[BEGIN RAW DATA]

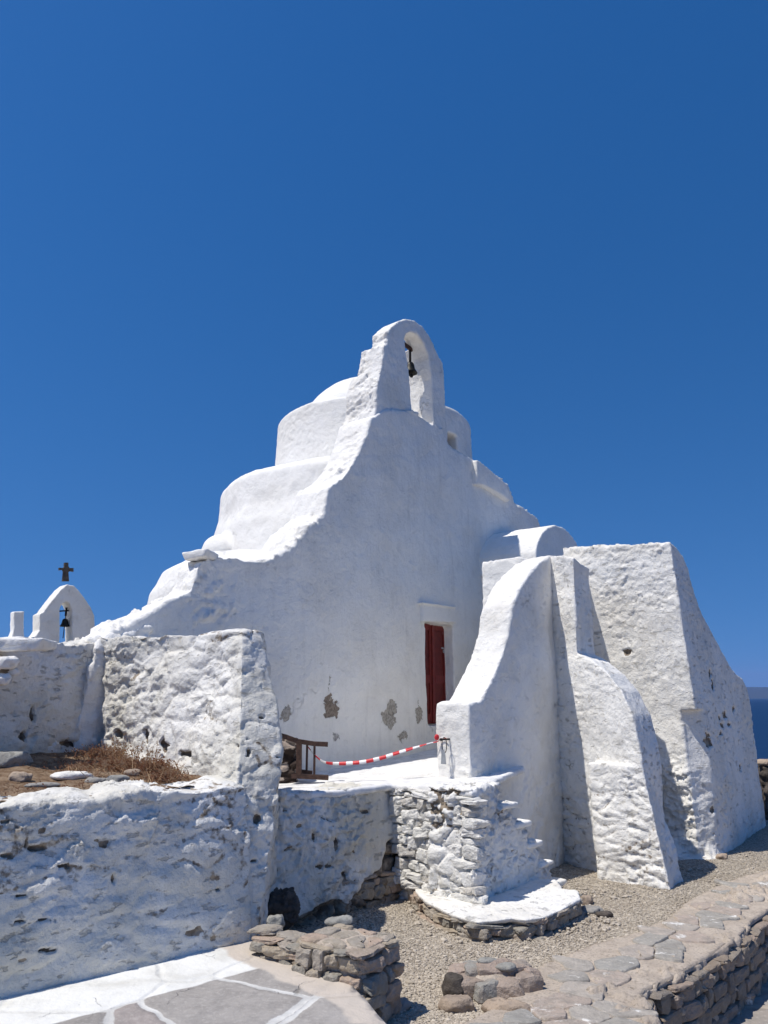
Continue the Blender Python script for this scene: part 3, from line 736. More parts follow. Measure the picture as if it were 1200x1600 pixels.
for k in (0, 1):
    a, b = (-.02, hw - .006) if k == 0 else (hw + .006, Wd)
    lf = lbox('door_leaf', a, b, .0, H, -.045, -.008, M['door2'], door)
    lbox('door_stile', a, a + .07, .0, H, -.006, .012, M['door'], lf); lbox('door_stile', b - .07, b, .0, H, -.006, .012, M['door'], lf)
    for z0, z1 in ((.0, .14), (.60, .72), (H - .11, H)):
        lbox('door_rail', a + .072, b - .072, z0, z1, -.006, .010, M['door'], lf)
lbox('cover_strip', hw - .025, hw + .02, .0, H, .014, .032, M['door'], door)
pk = Vector(fa(688.5, 1013, -.19)); 
hp = lbox('hasp', -.045, .03, -.012, .012, .0, .012, M['steel'], door, ori=pk + nv * .035)
pl = lbox('padlock', -.022, .022, -.075, -.025, .005, .03, M['steel'], door, ori=pk + nv * .04, bev=.008)
lt = [fa(x, y, .03) for x, y in [(661, 941), (712, 948), (713, 973), (662, 971)]]
plaster('lintel', [prism(lt, (-.8 * .2, .12, 0)), prism([fa(x, y, .055) for x, y in [(660, 940), (713, 947.5), (713, 950), (660, 943)]], (-.8 * .2, .12, 0))], M['clean'], church, .012, 1, rough(.006, .4, .003, .1, 0, seed=50, fine=.002))

# ================================================================== BELL in the gable
def bell_verts(c, s, n=24):
    prof = [(.02, .30), (.07, .29), (.10, .25), (.115, .18), (.13, .10), (.17, .03), (.19, 0), (.17, 0), (.11, .10), (.09, .2), (.02, .25)]
    V = []; Fc = []
    for r, z in prof:
        for i in range(n):
            a = 2 * math.pi * i / n; V.append((c[0] + s * r * math.cos(a), c[1] + s * r * math.sin(a), c[2] + s * z))
    m = len(prof)
    for k in range(m - 1):
        for i in range(n):
            j = (i + 1) % n; Fc.append((k * n + i, k * n + j, (k + 1) * n + j, (k + 1) * n + i))
    Fc.append(tuple(range(n))); Fc.append(tuple((m - 1) * n + i for i in range(n))[::-1])
    return V, Fc
def join(*parts):
    V = []; Fc = []
    for v, f in parts:
        n = len(V); V += list(v); Fc += [tuple(i + n for i in q) for q in f]
    return V, Fc
MID = -.3
ba, bb = Vector(fa(626, 550, MID)), Vector(fa(664, 562, MID))
bb = Vector(onpl(663, 562, (FP[0] + FA_N[0] * MID, FP[1] + FA_N[1] * MID), FA_D)); bb.z -= .0
ba = bb - dv * .62; ba.z = bb.z + .06
bl = Vector(fa(641, 583, MID)); bl = Vector((bl.x, bl.y, bl.z))
bell = empty('bell', tuple(bl), 'small dark bronze bell hung high in the arch of the tall gable', 'bell', 'hanging bells')
V, Fc = bell_verts(bl, .64); mesh_obj('bell_body', V, Fc, M['bronze'], bell)
V, Fc = tube(ba, bb, .035, .035, 8); mesh_obj('beam', V, Fc, M['wood'], bell)
V, Fc = join(tube(bl + Vector((0, 0, .2)), (bl.x, bl.y, bb.z + .03), .02), tube(bl + Vector((.0, 0, .2)), bl + Vector((.02, 0, -.06)), .012), ellipsoid(bl + Vector((.02, 0, -.05)), (.03, .03, .03)))
mesh_obj('clapper', V, Fc, M['iron'], bell)

# ================================================================== ENTRANCE TERRACE with stair
terr = empty('entrance_landing', (.3, 8.2, GZ), 'whitewashed stone landing with rubble front and small stair before the church door', 'stone landing')
A0 = (.11, 7.90); B0 = (.789, 7.14); SD = nrm2(.60, .80); SN = (SD[1], -SD[0])
ret = loft([[(-1.0, 6.6, GZ - .2), (A0[0] + .13, A0[1] + .02, GZ - .2), (A0[0] - .2, A0[1] + .8, GZ - .2), (-1.3, 7.3, GZ - .2)],
            [(-.93, 6.78, .3), (A0[0] + .04, A0[1] + .06, .3), (A0[0] - .2, A0[1] + .8, .3), (-1.3, 7.3, .3)],
            [(-.88, 6.95, .82), (A0[0] - .04, A0[1] + .08, .76), (A0[0] - .2, A0[1] + .8, .74), (-1.2, 7.4, .78)]])
def under(P, N):  # plaster fallen from the foot
    d, dirt = rough(.04, .7, mid=.012, mids=.16, crag=.035, pits=.03, seed=60)(P, N)
    s = (P[:, 0] + .8) * .6 + (P[:, 1] - 7) * .8
    hgt = GZ + .12 + .46 * sstep(.55, 1.5, s) + .14 * fbm(P, .45, 3, 61)
    m = sstep(.03, -.03, P[:, 2] - hgt)
    f1, f2, cid = worley(P / np.array((.2, .2, .13)), 63)
    d = d - m * (.055 + .07 * (1 - sstep(0, .3, f2 - f1)) - .05 * cid)
    return d, np.clip(dirt + m * 1.4, 0, 1)
plaster('retaining_wall', [ret], M['fore'], terr, .016, 2, holed(under, [(500, 1354, 6, 2.5), (515, 1353, 6, 2), (571, 1268, 6, 2.5), (540, 1372, 5, 9), (492, 1308, 3, 6), (528, 1320, 3, 10)], .04))
sp_ = [onpl(x, y, B0, SD) for x, y in [(739, 1232), (782, 1224), (784, 1250), (803, 1254), (806, 1281), (821, 1284), (824, 1312), (839, 1316), (842, 1342), (856, 1346), (862, 1370), (872, 1376)]]
sp_ = sp_ + [(sp_[-1][0], sp_[-1][1], GZ - .1), (B0[0], B0[1], GZ - .1)]
flank = prism(sp_, (-SN[0] * .5, -SN[1] * .5, 0))
lit = loft([[(A0[0] + .02, A0[1] + .06, GZ - .1), (B0[0] - .03, B0[1] - .04, GZ - .1), (.95, 7.5, GZ - .1), (.7, 8.4, GZ - .1)],
            [(A0[0] - .02, A0[1] + .06, .74), (B0[0] - .01, B0[1] + .0, .74), (.95, 7.5, .74), (.7, 8.4, .74)]])
def lw(P, N): return .3 + .7 * sstep(.0, .6, -N[:, 0] * .85 - N[:, 1] * .3)
def litd(P, N):
    d, dirt = rough(.02, .5, mid=.010, mids=.12, rub=.030, cell=(.24, .24, .13), joint=.25, pits=.02, seed=66, w=lw, crag=.04, ccell=(.16, .16, .09))(P, N)
    f1, f2, cid = worley((P + .04 * np.stack([fbm(P, .3, 2, 70 + k) for k in range(3)], 1)) / np.array((.2, .2, .11)), 69)
    top = lw(P, N) * sstep(.38, .62, P[:, 2] + .1 * fbm(P, .3, 2, 71)) * (f2 - f1 < .16)
    return d - top * .03, np.clip(dirt + top * .9, 0, 1)
plaster('stair_flank', [flank, lit], M['rubble'], terr, .016, 2, litd)
lA = (A0[0] - .0, A0[1] + .03); lB = (B0[0] - .01, B0[1] - .005)
stones_mesh('rubble_facing', courses([lA, lB], -.12, .72, (.08, .24), (.06, .12), .07, .022, 41), M['limed_stone'], terr, 7, .14)
stones_mesh('footing_stones', courses([(-.42, 7.42), (A0[0] - .02, A0[1] + .02)], GZ - .02, .0, (.12, .26), (.07, .12), .09, .03, 43), M['dry_stone'], terr, 8)
# landing floor
lp = [(-1.25, 7.2, .76), (-.86, 6.98, .80), (-.35, 7.5, .775), (A0[0] - .03, A0[1] + .0, .785), (.42, 7.62, .795), (B0[0] - .02, B0[1] - .02, .805), (.97, 7.40, .81), (1.12, 7.9, .84), (1.5, 8.6, .88), (1.9, 12.3, .93), (1.0, 12.4, .90), (-.95, 9.9, .72), (-1.9, 8.6, .70)]
fl = loft([[(p[0], p[1], p[2] - .06) for p in lp], lp])
plaster('landing_floor', [fl], M['landing'], terr, .018, 3, rough(.022, .7, .01, .2, 0, seed=73))
for k, (x, y) in enumerate([(806, 1252), (826, 1281), (844, 1312), (861, 1342), (882, 1372)]):
    c_ = Vector(onpl(x, y, B0, SD)); u_ = Vector(SD + (0,)); n_ = Vector(SN + (0,))
    q = [c_ - u_ * .28 + n_ * .03, c_ + n_ * .035, c_ - n_ * .48 + u_ * .02, c_ - u_ * .28 - n_ * .48]
    hh = .05 if k < 4 else .12
    s_ = loft([[tuple(p - Vector((0, 0, hh))) for p in q], [tuple(p) for p in q]])
    plaster('step', [s_], M['clean'], terr, .013, 3, rough(.012, .25, .005, .08, 0, seed=80 + k))
SZ = -.10
sl = [(640, 1372), (648, 1392), (665, 1408), (690, 1421), (715, 1432), (745, 1440), (775, 1438), (800, 1434), (822, 1437), (850, 1433), (880, 1420), (908, 1404), (905, 1392), (880, 1388), (868, 1372), (760, 1370)]
sp3 = [onz(x, y, SZ) for x, y in sl]
cx_, cy_ = 1.0, 7.2
slab = loft([[(cx_ + (p[0] - cx_) * .97, cy_ + (p[1] - cy_) * .97 + .01, SZ - .04) for p in sp3], sp3])
plaster('plinth_slab', [slab], M['rubble'], terr, .012, 2, rough(.012, .3, .007, .1, 0, seed=90))
core = loft([[(cx_ + (p[0] - cx_) * .93, cy_ + (p[1] - cy_) * .90 + .03, GZ - .1) for p in sp3], [(cx_ + (p[0] - cx_) * .93, cy_ + (p[1] - cy_) * .92 + .02, SZ - .05) for p in sp3]])
stones_mesh('plinth_stones', courses([(cx_ + (p[0] - cx_) * .95, cy_ + (p[1] - cy_) * .93 + .02) for p in sp3[:14]], GZ - .03, SZ - .03, (.09, .22), (.05, .08), .07, .02, 31), M['dry_stone'], terr, 6)
plaster('plinth_core', [core], M['stone'], terr, .016, 2, rough(.02, .3, .01, .1, .07, (.16, .16, .09), .3, 0, 92))

# ================================================================== FOREGROUND WALL
wallr = empty('whitewashed_wall', (-.87, 5.75, 0), 'thick rough whitewashed rubble wall with tall pier in the left foreground', 'wall')
def wl(px, py): return onpl(px, py, K0, WDIR)
lowp = [wl(x, y) for x, y in [(-260, 1290), (-120, 1268), (0, 1258), (60, 1256), (120, 1252), (170, 1250), (210, 1238), (250, 1232), (300, 1236), (340, 1232), (372, 1226), (405, 1226)]]
zt = [p[2] for p in lowp]
lw_ = loft([[(p[0], p[1], -.3) for p in lowp] + [(p[0] - WN[0] * .55, p[1] - WN[1] * .55, -.3) for p in lowp[::-1]],
            [(p[0] - WN[0] * .07, p[1] - WN[1] * .07, .5) for p in lowp] + [(p[0] - WN[0] * .5, p[1] - WN[1] * .5, .5) for p in lowp[::-1]],
            [(p[0] - WN[0] * .13, p[1] - WN[1] * .13, p[2] - .015) for p in lowp] + [(p[0] - WN[0] * .46, p[1] - WN[1] * .46, p[2] + .03) for p in lowp[::-1]]])
foot_ = loft([[(p[0] + WN[0] * .03, p[1] + WN[1] * .03, -.3) for p in (lowp[0], lowp[-1])] + [(p[0] - WN[0] * .3, p[1] - WN[1] * .3, -.3) for p in (lowp[-1], lowp[0])],
              [(p[0] - WN[0] * .04, p[1] - WN[1] * .04, .22) for p in (lowp[0], lowp[-1])] + [(p[0] - WN[0] * .3, p[1] - WN[1] * .3, .22) for p in (lowp[-1], lowp[0])]])
I_ = (-2.52, 7.25)
def P3(px, py, Y): return onY(px, py, Y)
T1 = P3(378, 986, 6.35); T2 = P3(406, 986, 6.62); TI = P3(150, 994, 7.25); TM = P3(290, 990, 6.72); TK = P3(240, 992, 6.9)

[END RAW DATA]

**INSTRUCTIONS TO FOLLOW**
From the first line above through the line containing "plaster('lintel', [prism(lt, (-.8", copy everything exactly, without the pictures.

**WRITTEN ANSWER**
Continue the Blender Python script for this scene: part 3, from line 736. More parts follow. Measure the picture as if it were 1200x1600 pixels.
for k in (0, 1):
    a, b = (-.02, hw - .006) if k == 0 else (hw + .006, Wd)
    lf = lbox('door_leaf', a, b, .0, H, -.045, -.008, M['door2'], door)
    lbox('door_stile', a, a + .07, .0, H, -.006, .012, M['door'], lf); lbox('door_stile', b - .07, b, .0, H, -.006, .012, M['door'], lf)
    for z0, z1 in ((.0, .14), (.60, .72), (H - .11, H)):
        lbox('door_rail', a + .072, b - .072, z0, z1, -.006, .010, M['door'], lf)
lbox('cover_strip', hw - .025, hw + .02, .0, H, .014, .032, M['door'], door)
pk = Vector(fa(688.5, 1013, -.19)); 
hp = lbox('hasp', -.045, .03, -.012, .012, .0, .012, M['steel'], door, ori=pk + nv * .035)
pl = lbox('padlock', -.022, .022, -.075, -.025, .005, .03, M['steel'], door, ori=pk + nv * .04, bev=.008)
lt = [fa(x, y, .03) for x, y in [(661, 941), (712, 948), (713, 973), (662, 971)]]
plaster('lintel', [prism(lt, (-.8 * .2, .12, 0)), prism([fa(x, y, .055) for x, y in [(660, 940), (713, 947.5), (713, 950), (660, 943)]], (-.8 * .2, .12, 0))], M['clean'], church, .012, 1, rough(.006, .4, .003, .1, 0, seed=50, fine=.002))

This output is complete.